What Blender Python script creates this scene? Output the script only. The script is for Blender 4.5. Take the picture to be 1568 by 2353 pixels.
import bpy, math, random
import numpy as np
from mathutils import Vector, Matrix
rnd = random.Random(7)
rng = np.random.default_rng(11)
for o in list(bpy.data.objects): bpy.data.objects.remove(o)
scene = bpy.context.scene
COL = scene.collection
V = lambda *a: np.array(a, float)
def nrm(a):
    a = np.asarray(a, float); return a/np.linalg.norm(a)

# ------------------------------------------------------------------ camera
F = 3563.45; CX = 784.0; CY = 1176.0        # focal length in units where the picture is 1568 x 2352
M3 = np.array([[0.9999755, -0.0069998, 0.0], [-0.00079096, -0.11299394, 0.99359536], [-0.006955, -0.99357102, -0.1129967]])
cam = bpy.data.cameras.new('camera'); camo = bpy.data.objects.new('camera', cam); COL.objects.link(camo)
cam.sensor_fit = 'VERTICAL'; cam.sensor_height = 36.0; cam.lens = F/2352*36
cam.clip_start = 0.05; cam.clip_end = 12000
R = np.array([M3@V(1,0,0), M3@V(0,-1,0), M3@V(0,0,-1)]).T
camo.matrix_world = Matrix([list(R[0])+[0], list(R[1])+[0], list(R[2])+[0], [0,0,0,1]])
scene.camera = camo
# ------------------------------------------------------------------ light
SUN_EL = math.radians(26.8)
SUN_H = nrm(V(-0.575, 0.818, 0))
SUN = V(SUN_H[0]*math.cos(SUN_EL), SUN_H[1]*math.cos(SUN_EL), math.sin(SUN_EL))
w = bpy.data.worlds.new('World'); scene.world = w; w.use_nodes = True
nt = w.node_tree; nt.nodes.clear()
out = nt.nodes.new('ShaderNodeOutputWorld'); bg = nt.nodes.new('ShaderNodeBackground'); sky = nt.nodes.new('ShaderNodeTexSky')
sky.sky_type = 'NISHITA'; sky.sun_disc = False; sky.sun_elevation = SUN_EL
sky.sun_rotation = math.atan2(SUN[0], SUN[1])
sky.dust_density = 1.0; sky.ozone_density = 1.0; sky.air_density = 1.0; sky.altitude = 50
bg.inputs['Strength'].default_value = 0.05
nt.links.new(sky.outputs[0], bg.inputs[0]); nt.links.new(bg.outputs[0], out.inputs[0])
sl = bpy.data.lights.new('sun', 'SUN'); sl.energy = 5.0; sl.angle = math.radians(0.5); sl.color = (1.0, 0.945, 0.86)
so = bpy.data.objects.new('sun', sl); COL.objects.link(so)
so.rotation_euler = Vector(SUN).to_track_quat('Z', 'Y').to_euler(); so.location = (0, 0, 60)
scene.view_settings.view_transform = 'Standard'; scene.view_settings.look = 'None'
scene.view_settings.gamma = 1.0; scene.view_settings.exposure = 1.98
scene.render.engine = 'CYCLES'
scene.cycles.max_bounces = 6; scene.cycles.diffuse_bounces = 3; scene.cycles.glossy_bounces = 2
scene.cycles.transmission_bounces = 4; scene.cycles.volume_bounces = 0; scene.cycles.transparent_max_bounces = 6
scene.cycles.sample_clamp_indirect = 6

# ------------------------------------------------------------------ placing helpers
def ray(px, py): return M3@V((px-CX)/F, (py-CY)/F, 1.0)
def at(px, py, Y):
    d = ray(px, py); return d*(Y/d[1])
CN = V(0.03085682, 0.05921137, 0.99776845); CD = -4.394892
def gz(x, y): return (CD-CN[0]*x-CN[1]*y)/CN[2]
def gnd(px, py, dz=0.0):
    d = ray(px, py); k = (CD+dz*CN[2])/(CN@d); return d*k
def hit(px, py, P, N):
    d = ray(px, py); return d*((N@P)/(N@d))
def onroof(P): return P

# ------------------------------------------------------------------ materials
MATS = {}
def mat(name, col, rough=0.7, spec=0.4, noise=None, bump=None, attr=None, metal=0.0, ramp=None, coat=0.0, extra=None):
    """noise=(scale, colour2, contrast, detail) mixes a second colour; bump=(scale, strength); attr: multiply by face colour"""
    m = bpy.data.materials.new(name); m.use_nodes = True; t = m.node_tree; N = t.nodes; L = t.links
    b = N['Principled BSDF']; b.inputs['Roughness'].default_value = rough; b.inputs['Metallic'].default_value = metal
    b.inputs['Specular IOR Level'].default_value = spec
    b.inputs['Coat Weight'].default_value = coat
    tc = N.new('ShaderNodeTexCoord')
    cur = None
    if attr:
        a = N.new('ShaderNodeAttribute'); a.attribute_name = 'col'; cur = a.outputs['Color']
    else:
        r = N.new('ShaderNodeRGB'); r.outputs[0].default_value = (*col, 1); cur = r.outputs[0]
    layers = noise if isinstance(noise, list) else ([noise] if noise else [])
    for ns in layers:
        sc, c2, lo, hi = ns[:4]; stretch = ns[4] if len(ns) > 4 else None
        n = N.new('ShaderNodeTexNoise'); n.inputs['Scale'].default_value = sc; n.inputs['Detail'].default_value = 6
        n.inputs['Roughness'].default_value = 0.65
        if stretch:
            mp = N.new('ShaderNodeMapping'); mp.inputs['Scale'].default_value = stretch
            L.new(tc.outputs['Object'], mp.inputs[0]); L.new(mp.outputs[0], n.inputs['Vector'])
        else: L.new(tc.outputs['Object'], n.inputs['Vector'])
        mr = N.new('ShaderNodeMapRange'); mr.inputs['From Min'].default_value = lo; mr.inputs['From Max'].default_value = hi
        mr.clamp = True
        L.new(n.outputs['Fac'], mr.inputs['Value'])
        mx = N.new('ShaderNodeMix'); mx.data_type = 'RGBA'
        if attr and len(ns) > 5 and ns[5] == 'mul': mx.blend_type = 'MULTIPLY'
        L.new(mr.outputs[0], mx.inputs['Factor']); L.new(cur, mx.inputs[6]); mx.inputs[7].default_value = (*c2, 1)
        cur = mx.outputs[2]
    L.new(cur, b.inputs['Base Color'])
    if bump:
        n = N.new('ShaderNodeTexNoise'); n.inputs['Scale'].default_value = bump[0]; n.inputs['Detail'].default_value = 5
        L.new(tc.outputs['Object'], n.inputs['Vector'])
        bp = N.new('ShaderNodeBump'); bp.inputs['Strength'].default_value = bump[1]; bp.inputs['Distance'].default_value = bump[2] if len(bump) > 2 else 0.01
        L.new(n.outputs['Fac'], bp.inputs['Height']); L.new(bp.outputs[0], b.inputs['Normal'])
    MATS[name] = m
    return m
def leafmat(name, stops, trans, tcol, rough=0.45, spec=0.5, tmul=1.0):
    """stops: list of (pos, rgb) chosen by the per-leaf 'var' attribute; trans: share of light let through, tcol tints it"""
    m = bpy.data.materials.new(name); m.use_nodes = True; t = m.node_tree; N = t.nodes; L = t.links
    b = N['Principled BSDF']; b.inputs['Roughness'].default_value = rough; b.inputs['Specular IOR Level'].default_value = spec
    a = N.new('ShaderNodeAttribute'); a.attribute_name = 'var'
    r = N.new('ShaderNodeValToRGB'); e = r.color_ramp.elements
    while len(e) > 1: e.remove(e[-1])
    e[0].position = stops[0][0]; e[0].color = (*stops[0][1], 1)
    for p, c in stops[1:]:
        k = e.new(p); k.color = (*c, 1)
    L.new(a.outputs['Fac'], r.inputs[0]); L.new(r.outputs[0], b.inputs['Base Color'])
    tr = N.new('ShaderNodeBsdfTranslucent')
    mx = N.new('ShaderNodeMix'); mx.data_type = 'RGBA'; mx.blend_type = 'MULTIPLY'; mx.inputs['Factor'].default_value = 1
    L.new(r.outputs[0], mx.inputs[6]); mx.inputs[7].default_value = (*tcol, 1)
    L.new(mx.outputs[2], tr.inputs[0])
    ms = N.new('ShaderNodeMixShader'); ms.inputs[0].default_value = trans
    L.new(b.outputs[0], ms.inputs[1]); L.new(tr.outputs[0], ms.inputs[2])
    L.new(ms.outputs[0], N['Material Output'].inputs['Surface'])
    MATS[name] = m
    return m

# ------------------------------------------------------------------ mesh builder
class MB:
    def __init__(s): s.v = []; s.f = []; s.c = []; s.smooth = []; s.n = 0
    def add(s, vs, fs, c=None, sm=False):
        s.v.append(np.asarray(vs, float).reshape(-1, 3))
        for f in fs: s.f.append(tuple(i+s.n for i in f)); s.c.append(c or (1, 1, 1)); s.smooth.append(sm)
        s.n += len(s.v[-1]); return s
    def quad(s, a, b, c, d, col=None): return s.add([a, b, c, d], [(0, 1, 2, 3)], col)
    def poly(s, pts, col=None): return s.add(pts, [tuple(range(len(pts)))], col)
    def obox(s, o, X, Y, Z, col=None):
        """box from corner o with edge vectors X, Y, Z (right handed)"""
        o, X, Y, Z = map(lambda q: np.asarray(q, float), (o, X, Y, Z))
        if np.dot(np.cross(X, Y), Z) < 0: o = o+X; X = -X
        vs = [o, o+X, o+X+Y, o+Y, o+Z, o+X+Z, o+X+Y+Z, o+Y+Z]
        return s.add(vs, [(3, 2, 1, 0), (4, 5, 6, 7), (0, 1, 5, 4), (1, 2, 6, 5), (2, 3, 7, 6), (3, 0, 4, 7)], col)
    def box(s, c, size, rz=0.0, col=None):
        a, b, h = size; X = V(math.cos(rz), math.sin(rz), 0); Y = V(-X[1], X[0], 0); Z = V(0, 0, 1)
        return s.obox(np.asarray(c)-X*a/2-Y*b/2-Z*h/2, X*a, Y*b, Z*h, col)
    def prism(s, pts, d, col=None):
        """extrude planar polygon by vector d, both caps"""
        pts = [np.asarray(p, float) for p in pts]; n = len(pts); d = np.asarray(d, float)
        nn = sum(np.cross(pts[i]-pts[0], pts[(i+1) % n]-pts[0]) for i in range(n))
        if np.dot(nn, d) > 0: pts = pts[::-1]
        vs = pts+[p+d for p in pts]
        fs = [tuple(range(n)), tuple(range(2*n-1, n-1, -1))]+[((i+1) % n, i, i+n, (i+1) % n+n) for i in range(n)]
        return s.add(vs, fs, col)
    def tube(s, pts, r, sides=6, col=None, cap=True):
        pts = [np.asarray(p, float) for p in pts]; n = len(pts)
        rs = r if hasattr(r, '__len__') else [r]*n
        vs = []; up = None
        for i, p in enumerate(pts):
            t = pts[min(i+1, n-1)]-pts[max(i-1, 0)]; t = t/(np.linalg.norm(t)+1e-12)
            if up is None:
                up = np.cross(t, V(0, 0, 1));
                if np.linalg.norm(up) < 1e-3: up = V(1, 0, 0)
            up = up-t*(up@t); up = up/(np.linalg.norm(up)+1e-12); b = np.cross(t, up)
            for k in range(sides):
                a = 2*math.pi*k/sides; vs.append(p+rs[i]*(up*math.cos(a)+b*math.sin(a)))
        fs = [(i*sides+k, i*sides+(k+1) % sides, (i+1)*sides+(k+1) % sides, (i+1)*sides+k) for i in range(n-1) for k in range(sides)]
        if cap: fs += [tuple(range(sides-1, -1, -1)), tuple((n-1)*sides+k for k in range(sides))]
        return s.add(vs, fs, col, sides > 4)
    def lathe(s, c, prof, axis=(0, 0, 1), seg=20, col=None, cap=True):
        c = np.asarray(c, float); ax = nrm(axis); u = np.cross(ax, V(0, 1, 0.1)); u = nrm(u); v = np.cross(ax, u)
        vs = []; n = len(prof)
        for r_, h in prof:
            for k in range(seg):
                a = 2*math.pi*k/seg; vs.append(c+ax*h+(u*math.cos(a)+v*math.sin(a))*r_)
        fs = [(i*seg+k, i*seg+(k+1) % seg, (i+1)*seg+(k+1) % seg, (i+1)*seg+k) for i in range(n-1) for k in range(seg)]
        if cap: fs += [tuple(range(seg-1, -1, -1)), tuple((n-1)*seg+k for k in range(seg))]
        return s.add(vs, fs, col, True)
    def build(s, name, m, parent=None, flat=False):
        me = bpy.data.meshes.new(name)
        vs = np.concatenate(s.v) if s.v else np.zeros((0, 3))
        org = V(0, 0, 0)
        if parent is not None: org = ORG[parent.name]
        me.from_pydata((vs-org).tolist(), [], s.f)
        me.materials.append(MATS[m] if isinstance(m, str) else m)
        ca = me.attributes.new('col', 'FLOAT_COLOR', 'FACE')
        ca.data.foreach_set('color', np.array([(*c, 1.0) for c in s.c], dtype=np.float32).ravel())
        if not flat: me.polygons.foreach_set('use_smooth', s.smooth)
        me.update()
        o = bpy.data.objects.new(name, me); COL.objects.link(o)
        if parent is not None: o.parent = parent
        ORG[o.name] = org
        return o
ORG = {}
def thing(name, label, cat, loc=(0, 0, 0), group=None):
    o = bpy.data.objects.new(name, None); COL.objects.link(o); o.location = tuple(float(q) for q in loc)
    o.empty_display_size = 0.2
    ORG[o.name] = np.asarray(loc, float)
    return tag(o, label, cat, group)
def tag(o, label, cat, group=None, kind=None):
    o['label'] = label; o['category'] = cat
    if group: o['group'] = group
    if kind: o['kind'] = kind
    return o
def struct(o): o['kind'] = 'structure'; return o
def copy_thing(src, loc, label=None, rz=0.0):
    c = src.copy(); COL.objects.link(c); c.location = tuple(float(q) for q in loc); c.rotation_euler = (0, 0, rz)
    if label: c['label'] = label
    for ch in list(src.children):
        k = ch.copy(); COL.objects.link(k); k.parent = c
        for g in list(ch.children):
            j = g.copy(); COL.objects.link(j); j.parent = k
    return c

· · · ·

▶ **Exercise aim**
Identify all lines where the word "scene" shows up. Copy them.

▶ **Solution to the problem**
What Blender Python script creates this scene? Output the script only. The script is for Blender 4.5. Take the picture to be 1568 by 2353 pixels.
scene = bpy.context.scene
COL = scene.collection
scene.camera = camo
w = bpy.data.worlds.new('World'); scene.world = w; w.use_nodes = True
scene.view_settings.view_transform = 'Standard'; scene.view_settings.look = 'None'
scene.view_settings.gamma = 1.0; scene.view_settings.exposure = 1.98
scene.render.engine = 'CYCLES'
scene.cycles.max_bounces = 6; scene.cycles.diffuse_bounces = 3; scene.cycles.glossy_bounces = 2
scene.cycles.transmission_bounces = 4; scene.cycles.volume_bounces = 0; scene.cycles.transparent_max_bounces = 6
scene.cycles.sample_clamp_indirect = 6